Per capire meglio, è necessario ricordare il contesto in cui avvenne tutto ciò: parliamo del 1994, ovvero due anni dopo i terribili attentati a Falcone e Borsellino e uno solo dopo quelli di Firenze, Milano e Roma. Il Paese, inoltre, era ancora politicamente scosso dalle conseguenze di Tangentopoli e si preparava alla nascita di quella che veniva considerata una nuova Repubblica. Insomma, si trattava di un momento non facile, cosa che favoriva e rafforzava il messaggio “dimostrativo” mafioso. Ma c‘era un altro elemento importante. L’anno prima erano stati arrestati alcuni dei boss più importanti, da Totò Riina a Nitto Santapaola, caduti nelle mani di uno Stato che era stato costretto a reagire alle offensive mafiose. Il 41 bis, il  regime di carcere duro, toglieva ai boss qualsiasi possibilità di controllare il proprio potere. Una condizione che spingeva anche alcuni boss a collaborare con la giustizia pur di evitare il carcere duro. 

La mafia odiava questo regime e, nelle carceri, i detenuti al 41 bis si lamentavano, anche attraverso i loro legali, per il trattamento a loro riservato. Per questo, per far capire alla polizia penitenziaria che bisognava abbassare un po’ la guardia e riservare un trattamento più blando ai detenuti in regime di carcere duro,  il boss Di Giacomo avrebbe ordinato l’uccisione di un agente di polizia penitenziaria, individuato in Luigi Bodenza. Bodenza, però, non aveva nulla a che fare con il braccio di ferro tra Stato e mafia sul 41 bis. Lui era un semplice agente penitenziario che svolgeva al meglio il suo dovere. Non aveva collegamenti né con il mondo dell’antimafia né con quello della politica, così come non aveva alcun rapporto con ambienti mafiosi. Certo, per via del lavoro che svolgeva, aveva avuto sicuramente diversi contatti con i boss presenti all’interno del carcere, ma esclusivamente nell’assolvimento del proprio compito lavorativo. Era un intransigente, uno che rispettava e faceva rispettare le regole, ma non per questo poteva pensare di essere diventato bersaglio. E infatti è probabile che il mandante, così come gli esecutori dell’omicidio, non conoscessero l’uomo che avevano deciso di ammazzare. Un omicidio assurdo.

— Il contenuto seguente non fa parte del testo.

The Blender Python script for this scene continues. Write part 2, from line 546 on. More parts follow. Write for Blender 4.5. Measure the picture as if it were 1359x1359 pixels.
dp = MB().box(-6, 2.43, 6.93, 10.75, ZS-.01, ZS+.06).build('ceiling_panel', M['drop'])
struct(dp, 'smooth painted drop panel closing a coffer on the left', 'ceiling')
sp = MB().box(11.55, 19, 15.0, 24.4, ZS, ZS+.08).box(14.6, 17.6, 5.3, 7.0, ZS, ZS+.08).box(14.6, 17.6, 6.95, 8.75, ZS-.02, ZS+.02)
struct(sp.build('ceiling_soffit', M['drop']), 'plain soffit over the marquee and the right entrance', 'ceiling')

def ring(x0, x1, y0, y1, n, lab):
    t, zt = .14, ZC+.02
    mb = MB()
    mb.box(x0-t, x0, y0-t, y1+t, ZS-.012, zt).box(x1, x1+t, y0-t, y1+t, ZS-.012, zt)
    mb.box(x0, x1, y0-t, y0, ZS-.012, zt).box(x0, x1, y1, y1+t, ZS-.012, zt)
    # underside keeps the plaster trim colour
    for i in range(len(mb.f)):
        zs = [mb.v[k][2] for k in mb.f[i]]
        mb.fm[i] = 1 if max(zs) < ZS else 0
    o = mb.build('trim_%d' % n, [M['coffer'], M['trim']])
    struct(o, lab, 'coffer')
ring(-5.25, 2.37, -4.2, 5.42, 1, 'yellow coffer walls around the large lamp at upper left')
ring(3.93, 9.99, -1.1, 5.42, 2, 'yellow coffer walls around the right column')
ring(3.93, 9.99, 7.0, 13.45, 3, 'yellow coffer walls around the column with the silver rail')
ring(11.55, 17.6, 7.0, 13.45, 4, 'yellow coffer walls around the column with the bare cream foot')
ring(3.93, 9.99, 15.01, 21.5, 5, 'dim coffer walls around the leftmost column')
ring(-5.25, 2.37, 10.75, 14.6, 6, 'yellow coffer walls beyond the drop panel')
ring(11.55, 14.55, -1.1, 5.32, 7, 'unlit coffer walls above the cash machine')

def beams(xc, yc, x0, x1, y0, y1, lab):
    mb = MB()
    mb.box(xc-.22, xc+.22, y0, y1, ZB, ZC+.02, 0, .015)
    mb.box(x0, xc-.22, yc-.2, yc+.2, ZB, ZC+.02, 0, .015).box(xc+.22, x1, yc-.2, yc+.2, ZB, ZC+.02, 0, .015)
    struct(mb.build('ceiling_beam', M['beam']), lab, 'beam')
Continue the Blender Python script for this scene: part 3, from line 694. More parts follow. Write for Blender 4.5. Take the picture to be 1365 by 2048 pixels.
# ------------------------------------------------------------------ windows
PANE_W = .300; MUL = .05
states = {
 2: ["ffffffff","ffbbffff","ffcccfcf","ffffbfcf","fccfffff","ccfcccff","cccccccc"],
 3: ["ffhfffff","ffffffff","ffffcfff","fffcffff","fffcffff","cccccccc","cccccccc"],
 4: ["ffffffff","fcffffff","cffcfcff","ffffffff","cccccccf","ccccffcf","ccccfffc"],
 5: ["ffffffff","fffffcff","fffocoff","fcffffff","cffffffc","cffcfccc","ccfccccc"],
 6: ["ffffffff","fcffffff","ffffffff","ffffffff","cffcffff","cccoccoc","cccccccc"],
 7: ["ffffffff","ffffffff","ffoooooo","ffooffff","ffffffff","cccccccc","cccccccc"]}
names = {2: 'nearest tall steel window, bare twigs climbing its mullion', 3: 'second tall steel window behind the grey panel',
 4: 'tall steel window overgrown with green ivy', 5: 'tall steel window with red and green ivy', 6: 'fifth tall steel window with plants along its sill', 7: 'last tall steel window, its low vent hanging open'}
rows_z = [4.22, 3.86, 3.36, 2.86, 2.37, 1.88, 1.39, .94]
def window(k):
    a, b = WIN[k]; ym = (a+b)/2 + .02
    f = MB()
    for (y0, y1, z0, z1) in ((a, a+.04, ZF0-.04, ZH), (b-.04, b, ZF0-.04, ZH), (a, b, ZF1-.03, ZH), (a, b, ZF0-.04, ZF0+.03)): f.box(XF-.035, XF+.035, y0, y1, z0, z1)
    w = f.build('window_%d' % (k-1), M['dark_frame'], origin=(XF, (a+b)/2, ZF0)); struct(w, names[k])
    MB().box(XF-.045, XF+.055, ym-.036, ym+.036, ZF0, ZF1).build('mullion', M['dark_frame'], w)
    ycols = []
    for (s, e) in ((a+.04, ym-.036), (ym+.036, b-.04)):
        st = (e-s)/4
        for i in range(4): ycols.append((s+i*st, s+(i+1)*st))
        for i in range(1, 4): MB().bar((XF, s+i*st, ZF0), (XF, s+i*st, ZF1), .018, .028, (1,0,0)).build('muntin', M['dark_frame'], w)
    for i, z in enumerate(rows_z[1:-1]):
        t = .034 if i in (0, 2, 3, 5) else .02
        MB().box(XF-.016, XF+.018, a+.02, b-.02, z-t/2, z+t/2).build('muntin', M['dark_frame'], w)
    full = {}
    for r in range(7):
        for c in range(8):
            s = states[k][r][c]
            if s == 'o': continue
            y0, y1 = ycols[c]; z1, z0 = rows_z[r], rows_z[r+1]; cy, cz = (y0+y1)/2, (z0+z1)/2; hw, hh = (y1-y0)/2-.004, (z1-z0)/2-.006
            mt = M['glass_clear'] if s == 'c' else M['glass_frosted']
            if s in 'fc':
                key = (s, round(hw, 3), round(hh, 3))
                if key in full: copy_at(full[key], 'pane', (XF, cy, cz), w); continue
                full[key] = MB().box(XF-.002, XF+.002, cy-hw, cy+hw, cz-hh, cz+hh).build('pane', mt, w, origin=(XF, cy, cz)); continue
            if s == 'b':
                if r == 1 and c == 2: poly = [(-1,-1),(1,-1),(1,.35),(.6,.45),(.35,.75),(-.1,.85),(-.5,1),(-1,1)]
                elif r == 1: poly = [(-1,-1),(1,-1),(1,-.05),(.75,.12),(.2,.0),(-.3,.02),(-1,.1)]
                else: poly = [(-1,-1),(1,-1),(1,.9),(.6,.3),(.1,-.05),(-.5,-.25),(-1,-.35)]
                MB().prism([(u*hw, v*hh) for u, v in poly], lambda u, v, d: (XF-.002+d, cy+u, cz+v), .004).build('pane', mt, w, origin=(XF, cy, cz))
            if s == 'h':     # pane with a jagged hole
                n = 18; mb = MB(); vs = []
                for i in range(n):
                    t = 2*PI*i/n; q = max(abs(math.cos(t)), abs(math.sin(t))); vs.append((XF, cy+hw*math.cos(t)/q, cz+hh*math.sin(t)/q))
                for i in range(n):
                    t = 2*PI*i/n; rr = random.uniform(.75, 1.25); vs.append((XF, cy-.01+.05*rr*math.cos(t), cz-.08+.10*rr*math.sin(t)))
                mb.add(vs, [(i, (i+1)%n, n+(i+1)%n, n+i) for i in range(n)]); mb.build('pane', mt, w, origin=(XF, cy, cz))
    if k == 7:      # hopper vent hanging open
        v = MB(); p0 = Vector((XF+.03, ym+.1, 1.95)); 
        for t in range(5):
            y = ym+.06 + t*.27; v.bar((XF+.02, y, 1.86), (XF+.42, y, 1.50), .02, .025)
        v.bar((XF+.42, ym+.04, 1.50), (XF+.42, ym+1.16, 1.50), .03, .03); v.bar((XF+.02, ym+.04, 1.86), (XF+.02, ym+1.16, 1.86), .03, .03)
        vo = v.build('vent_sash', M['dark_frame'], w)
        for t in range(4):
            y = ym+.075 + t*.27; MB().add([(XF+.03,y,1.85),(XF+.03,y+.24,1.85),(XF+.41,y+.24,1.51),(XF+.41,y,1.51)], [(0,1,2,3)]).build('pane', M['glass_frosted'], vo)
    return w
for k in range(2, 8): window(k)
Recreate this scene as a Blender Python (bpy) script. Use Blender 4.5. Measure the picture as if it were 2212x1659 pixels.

Come si legge sul sito del ministero degli Interni, Luigi Bodenza è stato successivamente insignito della Medaglia d’Oro al Merito Civile per “il suo mirabile esempio di elette virtù civiche e di alto senso del dovere spinti fino all’estremo sacrificio”. Ma la sua storia la conoscono in pochi. Purtroppo di questi servitori dello Stato silenziosi, infatti, si parla poco, ma è proprio per questo che vogliamo ricordare costantemente chi ha perso la propria vita per aver svolto semplicemente il proprio dovere. Perché anche nell’ombra della quotidianità, nello scorrere di una vita normale, fatta di lavoro e di etica civile, c’è chi combatte la propria battaglia e lo fa per il bene della comunità. Finendo persino per pagare un prezzo enorme. Chissà perché la mafia, tra tanti, ha scelto di uccidere proprio Bodenza. Per una casualità o perché magari la sua etica, il suo sguardo dritto davano più fastidio a chi stava dietro le sbarre? Non lo sapremo mai, forse, ma il suo nome dobbiamo conoscerlo e anche la sua storia. Perché soltanto con la nostra memoria possiamo fare in modo che quella morte assurda non avvenga due volte.